A casa da família Oliver Padauy fica num condomínio da cidade de Coral Springs, vizinha a Parkland, a poucos minutos do lugar da tragédia, o colégio Stoneman Douglas. É um bairro que transmite tranquilidade, arborizado, com superfícies verdes onde Joaquín cresceu desde criança, segundo Manuel, sendo “extremamente feliz” até se tornar o adolescente “nobre, com sentimentos à flor de pele e carismático” que era quando seu destino se cruzou com um jovem perturbado portando um fuzil de assalto.

Na escola era conhecido como Guac, porque os meninos de Parkland não conseguiam pronunciar Joaquín. Era um amante da música que não saía de casa pela manhã sem os fones de ouvido. Fã do rapper Frank Ocean, tingiu o cabelo de loiro por causa do último álbum do artista, Blonde, e tinha se embebido de música desde pequeno pela influência de Manuel, hoje diretor de criação do músico de blues Joe Bonamassa. “Desde os três ou quatro anos eu colocava no carro bandas como Ramones para ele ouvir”, rememora seu pai. Sua outra paixão era o esporte. Jogava basquete e se emocionava com o futebol. “Você não sabe como ele ficou contente quando conseguiu o seu passaporte espanhol; entre outras coisas porque já tinha por quem torcer na Copa do Mundo.

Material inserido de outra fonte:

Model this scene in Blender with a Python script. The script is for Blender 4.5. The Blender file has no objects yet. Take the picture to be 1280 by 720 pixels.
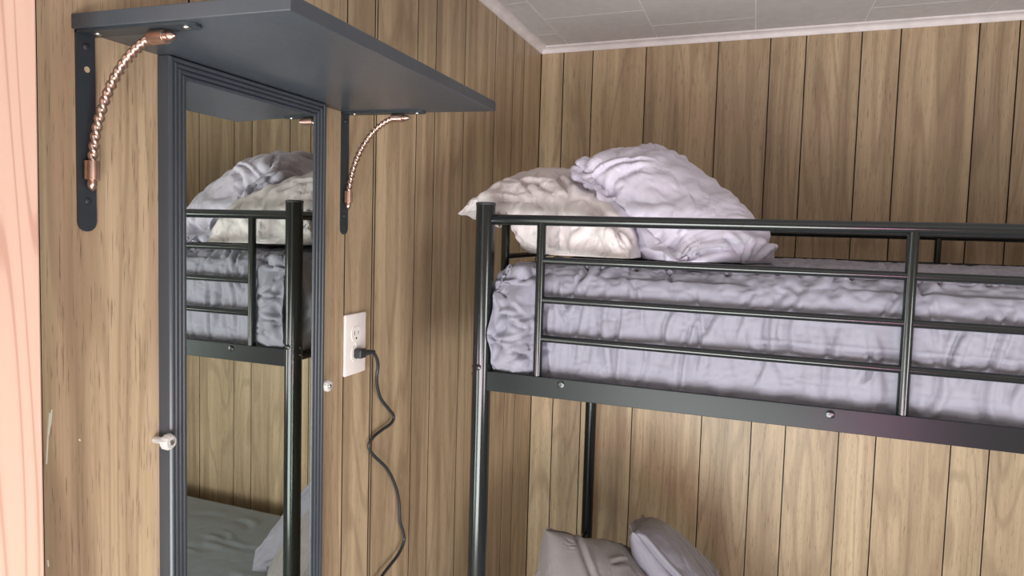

Pela primeira vez poderia levantar uma bandeira com propriedade.”

“Ele queria conhecer a Europa, a Espanha, Bilbao, a terra da sua avó, que era também sua terra”, conta o pai. “Levou muito a sério o tema da nacionalidade espanhola, e lhe motivava muito a ideia de viver alguns anos na Europa. Mas não tivemos a chance”, lamenta. Os pais de Joaquín falam do seu filho enquanto são acolhidos por um pequeno círculo de amigos íntimos, sentados em modestas cadeiras de jardim sob a cesta portátil em que Joaquín arremessava e com a bola, tão gasta por suas mãos, logo ao lado. A bola ficará com eles e com Andrea, a irmã de Joaquín, quando se juntarem para o retrato de família.

As três identidades conviviam harmoniosamente no rapaz. “Era um jovem norte-americano absolutamente adaptado à cultura do seu país, mas sem deixar nunca suas raízes e costumes”, explica Manuel. “Sua língua principal era o espanhol. Falava perfeitamente, e não por nós, mas sim porque ele mesmo decidiu que queria continuar falando em espanhol. Acho que ele sempre se identificou como membro de uma minoria, e se preocupava muito com os direitos das minorias.”

Sobrepondo-se à dor, Manuel recorda o dia da tragédia: “Era o Dia da Amizade e Valentine's Day. Levei-o ao colégio. Desceu com flores para a namorada. Disse-lhe: ‘Adiós, te amo’, e ele me disse: ‘Chao, papi, I love you’”. Desceu do meu carro com o ramalhete. Essa é a última imagem que tenho dele”.

Joaquín Oliver não dizia aos pais o que esperava concretamente ser no futuro. Expressava-lhes abstratamente que desejava “ser algo grande”. “Que as pessoas saibam de mim. Mudar as coisas.” Manuel esclarece que dizia isso “com uma segurança e uma convicção totais”, e acrescenta: “Estou começando a entender o que ele queria dizer. De repente Joaquín tinha um plano que estava em outro nível de compreensão”.

O movimento contra as armas nascido em Parkland tem 17 vítimas para homenagear, e Guac é uma delas. “Temos que conseguir que haja um autêntico debate”, reivindica seu pai. “Esta é uma vitória anunciada. Quando um sistema retarda os debates é porque sabe que vai perder. O sistema está permitindo que isto aconteça. O sistema é culpado. E isto nós vamos mudar.”